Viver

Viver é risco imposto. Não se escolhe, se é convocado. São dadas armas e se é despejado na praia, por transporte militar, no meio de uma guerra que agora também é sua. Avança-se, procurando trincheiras e paramentos contra os tiros incandescentes das metralhadoras inimigas. Vez ou outra uma bomba explode perto e leva amigos e familiares. Não se tem o conhecimento exato da estratégia dos velhos, mas seguem-se as suas ordens.

Mas não é necessário atirar ou lançar granadas para viver. Existem muitos tipos de soldados. Pode-se ser enfermeiro. Há como ser objetor por consciência, aquele que escolhe não pegar em armas. Na vida, não se é levado a uma corte marcial por isso.
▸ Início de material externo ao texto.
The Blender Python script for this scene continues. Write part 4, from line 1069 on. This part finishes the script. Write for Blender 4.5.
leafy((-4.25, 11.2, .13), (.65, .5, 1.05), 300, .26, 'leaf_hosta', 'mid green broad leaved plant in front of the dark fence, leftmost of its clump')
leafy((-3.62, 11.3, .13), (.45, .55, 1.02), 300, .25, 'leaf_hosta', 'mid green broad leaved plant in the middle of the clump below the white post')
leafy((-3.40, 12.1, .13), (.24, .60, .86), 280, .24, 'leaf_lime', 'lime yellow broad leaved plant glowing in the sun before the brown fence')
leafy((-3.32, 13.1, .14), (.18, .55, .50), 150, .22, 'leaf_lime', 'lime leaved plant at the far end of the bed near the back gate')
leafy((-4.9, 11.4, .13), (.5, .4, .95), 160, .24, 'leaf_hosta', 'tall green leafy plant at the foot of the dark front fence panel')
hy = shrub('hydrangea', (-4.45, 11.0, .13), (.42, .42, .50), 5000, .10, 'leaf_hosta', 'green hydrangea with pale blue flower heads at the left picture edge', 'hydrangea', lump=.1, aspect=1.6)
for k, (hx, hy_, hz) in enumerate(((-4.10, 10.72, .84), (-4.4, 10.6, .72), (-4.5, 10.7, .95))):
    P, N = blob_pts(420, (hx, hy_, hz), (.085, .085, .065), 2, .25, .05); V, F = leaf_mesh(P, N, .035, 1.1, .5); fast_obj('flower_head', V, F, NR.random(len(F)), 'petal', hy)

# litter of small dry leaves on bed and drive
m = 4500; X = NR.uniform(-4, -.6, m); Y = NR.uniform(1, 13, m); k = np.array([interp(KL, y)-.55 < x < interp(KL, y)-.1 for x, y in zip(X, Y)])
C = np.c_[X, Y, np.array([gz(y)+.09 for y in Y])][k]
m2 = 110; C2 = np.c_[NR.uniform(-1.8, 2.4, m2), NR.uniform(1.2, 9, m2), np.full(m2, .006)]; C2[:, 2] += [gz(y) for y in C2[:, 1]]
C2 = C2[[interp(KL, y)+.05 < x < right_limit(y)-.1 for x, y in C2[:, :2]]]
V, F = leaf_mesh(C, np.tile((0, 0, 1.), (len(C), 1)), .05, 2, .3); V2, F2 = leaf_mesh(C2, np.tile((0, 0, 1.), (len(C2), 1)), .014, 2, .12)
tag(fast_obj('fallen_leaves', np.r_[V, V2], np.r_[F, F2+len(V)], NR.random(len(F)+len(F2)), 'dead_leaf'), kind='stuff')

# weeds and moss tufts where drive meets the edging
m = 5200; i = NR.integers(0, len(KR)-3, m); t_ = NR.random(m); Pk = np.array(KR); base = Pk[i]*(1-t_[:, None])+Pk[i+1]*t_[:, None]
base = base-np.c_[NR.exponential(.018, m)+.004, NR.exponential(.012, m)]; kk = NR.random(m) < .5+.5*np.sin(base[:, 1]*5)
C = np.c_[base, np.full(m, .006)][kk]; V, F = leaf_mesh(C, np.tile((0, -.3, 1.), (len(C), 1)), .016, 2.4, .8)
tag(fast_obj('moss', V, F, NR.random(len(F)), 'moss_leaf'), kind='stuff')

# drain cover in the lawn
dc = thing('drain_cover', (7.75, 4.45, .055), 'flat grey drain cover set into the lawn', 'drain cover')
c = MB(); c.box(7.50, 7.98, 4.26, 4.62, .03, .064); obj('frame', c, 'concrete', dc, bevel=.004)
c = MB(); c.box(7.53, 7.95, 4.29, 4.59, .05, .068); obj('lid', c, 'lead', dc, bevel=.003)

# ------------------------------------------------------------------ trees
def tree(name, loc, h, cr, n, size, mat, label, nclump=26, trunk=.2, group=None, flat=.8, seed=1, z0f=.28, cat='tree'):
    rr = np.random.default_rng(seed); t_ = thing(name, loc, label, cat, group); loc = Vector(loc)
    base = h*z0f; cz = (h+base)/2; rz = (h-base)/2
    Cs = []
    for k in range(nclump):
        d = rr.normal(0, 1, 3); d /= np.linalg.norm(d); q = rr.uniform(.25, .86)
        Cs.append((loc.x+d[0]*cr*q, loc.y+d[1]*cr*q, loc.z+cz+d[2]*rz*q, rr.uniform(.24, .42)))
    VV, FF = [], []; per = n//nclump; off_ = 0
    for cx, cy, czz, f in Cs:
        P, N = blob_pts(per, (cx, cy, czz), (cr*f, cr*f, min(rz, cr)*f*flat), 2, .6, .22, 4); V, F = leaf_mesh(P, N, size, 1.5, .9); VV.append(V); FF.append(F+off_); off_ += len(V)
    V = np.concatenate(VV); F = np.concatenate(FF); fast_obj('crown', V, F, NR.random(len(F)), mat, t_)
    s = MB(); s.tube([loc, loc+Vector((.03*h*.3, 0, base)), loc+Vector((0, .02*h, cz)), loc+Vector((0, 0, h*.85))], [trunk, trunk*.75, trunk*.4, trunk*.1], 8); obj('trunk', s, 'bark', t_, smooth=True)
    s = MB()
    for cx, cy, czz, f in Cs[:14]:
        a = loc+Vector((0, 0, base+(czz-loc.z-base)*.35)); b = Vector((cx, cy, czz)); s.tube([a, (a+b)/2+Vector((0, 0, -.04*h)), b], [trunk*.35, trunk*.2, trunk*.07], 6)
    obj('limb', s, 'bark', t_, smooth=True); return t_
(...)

Viver é nascer tartaruga marinha.

A mãe, zelosa, escolhe o local nas areias quentes da praia e faz uma cova. Despeja então seus vários ovos, com o prazer de dar à luz conferido somente às mulheres. Tempo depois, as tartaruguinhas eclodem de seu berço e tomam consciência do que precisam fazer: o mar as chama. E elas vão, aos montes, em busca do balanço das marolas e da proteção das profundezas.

Mal nasceram e já sabem andar. Mal caminham e já sabem correr. As areias entre o nascimento e o mar são quentes, o tempo do dia é bonito. Mas há aves. Pássaros costeiros ávidos por uma tenra e indefesa presa. Muitas aves. Mal cessa a corrida dos espermatozoides e toma lugar outra corrida pela vida. Já no mar, descanso não há. Nunca se pode dormir na vida, seja na água, seja na terra, seja no ar. Peixes e tubarões as esperam para seu banquete. Mesmo assim, tartaruga marinha existe.

Viver é florescer à beira da estrada do espaço-tempo. Não no meio, para não ser pisoteado. Não no início, o qual é desconhecido. Nem no fim, o qual é inalcançável. Flores, arbustos, ramas e árvores crescem ao longo dos flancos da passagem. Algumas dão frutos, outras sombra, outras ainda perfumam a atmosfera. Umas tem beleza e guardam espinhos. Outras causam urticação e provocam tropeços, invadindo o caminho.

Viver é acordar na selva escura e ouvir-lhe suas canções. É ter medo de gritar e atrair predadores. É temer calar-se e não ser encontrado. É recear andar e perder o caminho de volta. É a ficar parado resistir, mantendo-se, enquanto a floresta e suas músicas continuam a subsistir.

É como nascer pássaro pelado no ninho e um dia ter de voar e cair.

É como ser sino, que precisa ser batido para vibrar suas badaladas pelos ares.

Ou é como ser corda instrumental, que tem de ser tocada de diferentes formatos e intensidades para produzir uma miríade de sons e desenhar, no vazio, seus recurvados ziguezagues.

Viver é se surpreender gladiador, vestindo armadura e empunhando espada e escudo. Tenta-se a defesa para abrir lugar ao ataque, posicionando os pés e controlando os pesos do corpo. Procura-se uma fresta no adversário para dela fazer jorrar sangue. Então, de sobressalto, percebe-se que não é para isso que se vive. Pois viver não acontece em arena, que é lugar fechado sobre si. Viver acontece em caminho, que é local de passagem, que leva a outros lugares passando por belezas ainda à espera de seus viajantes fugazes.